======== Data block

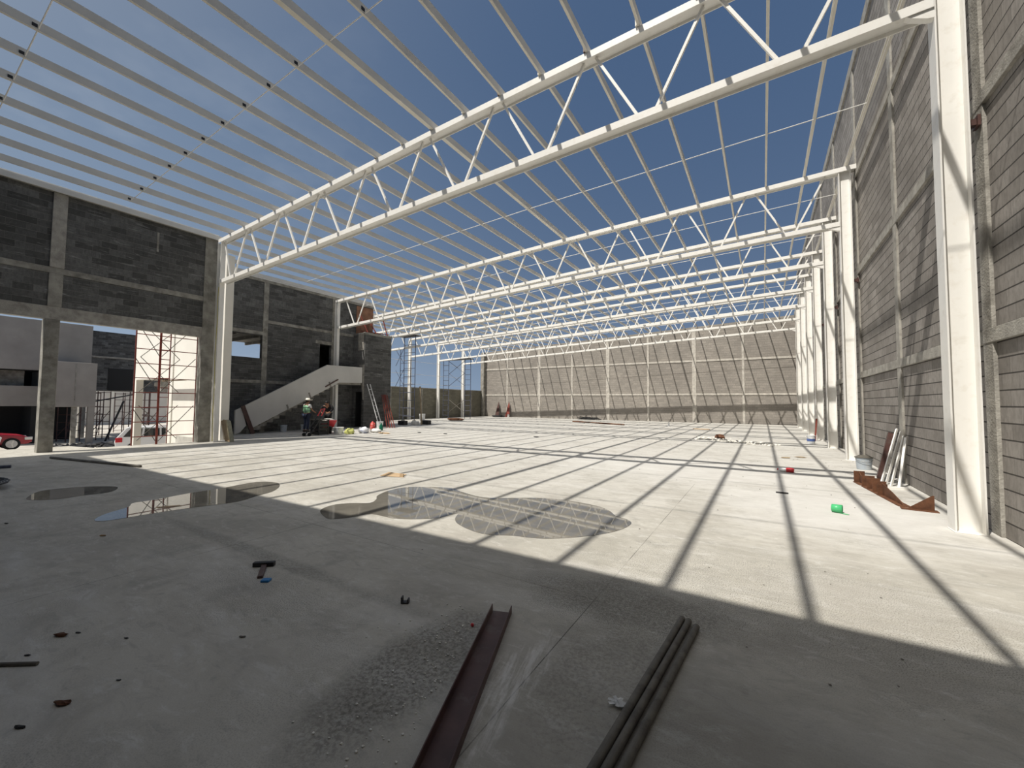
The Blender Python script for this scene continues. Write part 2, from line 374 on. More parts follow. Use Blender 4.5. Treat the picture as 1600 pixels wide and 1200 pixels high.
# left wall, near stretch on concrete posts, open below the lintel
X0 = -18.4
wl = MB().box(X0-.16, X0, -1.4, 7.12, 4.42, 8.0)
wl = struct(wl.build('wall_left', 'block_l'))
MB().box(X0-.2, X0+.02, -1.4, 7.14, 4.03, 4.42).build('lintel', 'concrete', wl, bevel=.008)
MB().box(X0-.18, X0+.022, -1.4, 7.12, 5.44, 5.62).build('bond_beam', 'concrete_d', wl, bevel=.008)
MB().box(X0-.2, X0+.035, -1.4, 7.56, 7.93, 8.06).build('coping', 'concrete_d', wl)
MB().box(X0-.3, X0+.03, 3.06, 3.38, -.02, 4.03).build('post', 'concrete_d', wl, bevel=.01)
MB().box(X0-.2, X0+.03, 3.09, 3.39, 4.42, 5.44).build('tie_column', 'concrete_d', wl, bevel=.01)
MB().box(X0-.2, X0+.045, 3.09, 3.4, 5.62, 7.93).build('tie_column', 'concrete', wl, bevel=.01)
MB().box(X0-.3, X0+.03, 7.1, 7.52, -.02, 7.93).build('post', 'concrete_d', wl, bevel=.01)
MB().box(X0-.1, X0+.012, 5.62, 5.68, 6.9, 7.6).build('tie_column', 'concrete_d', wl)
# left wall, second stretch set back, with a window hole and a door hole
X1 = -22.14
ys = [8.0, 9.79, 11.23, 14.49, 15.22, 18.2]
def wallpanel(m, xa, xb, holes, ya, yb, za, zb):
    cuts = sorted({ya, yb} | {h for q in holes for h in q[:2]})
    for y0_, y1_ in zip(cuts, cuts[1:]):
        hs = [q for q in holes if q[0] <= y0_+1e-6 and q[1] >= y1_-1e-6]
        z = za
        for q in sorted(hs, key=lambda q: q[2]):
            if q[2] > z: m.box(xa, xb, y0_, y1_, z, q[2])
            z = q[3]
        m.box(xa, xb, y0_, y1_, z, zb)
m = MB(); wallpanel(m, X1-.18, X1, [(9.79, 11.23, 3.8, 4.98), (14.49, 15.22, 2.72, 4.96)], 8.32, 18.25, 0, 7.86)
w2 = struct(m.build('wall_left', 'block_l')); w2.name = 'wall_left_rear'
MB().box(X1-.2, X1+.03, 11.24, 11.5, 0, 7.8).build('tie_column', 'concrete_d', w2, bevel=.01)
MB().box(X1-.2, X1+.03, 15.24, 15.42, 0, 7.8).build('tie_column', 'concrete_d', w2, bevel=.01)
MB().box(X1-.2, X1+.025, 11.5, 18.2, 5.68, 5.84).build('bond_beam', 'concrete_d', w2, bevel=.01)
MB().box(X1-.2, X1+.028, 8.32, 11.45, 5.02, 5.2).build('lintel', 'concrete_d', w2, bevel=.01)
MB().box(X1-.2, X1+.028, 14.2, 15.6, 4.98, 5.16).build('lintel', 'concrete_d', w2, bevel=.01)
MB().box(X1-.2, X1+.02, 8.32, 14.4, 2.5, 2.66).build('bond_beam', 'concrete_d', w2, bevel=.01)
MB().box(X1-.18, X1+.04, 8.32, 18.27, 7.8, 7.95).build('coping', 'concrete_d', w2)
MB().box(X1, X1+.035, 16.95, 18.25, 5.95, 7.75).build('rust_stained_panel', 'paint_or', w2)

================

Scan the listing above for the word "struct" and copy every line that holds it.

wl = struct(wl.build('wall_left', 'block_l'))
w2 = struct(m.build('wall_left', 'block_l')); w2.name = 'wall_left_rear'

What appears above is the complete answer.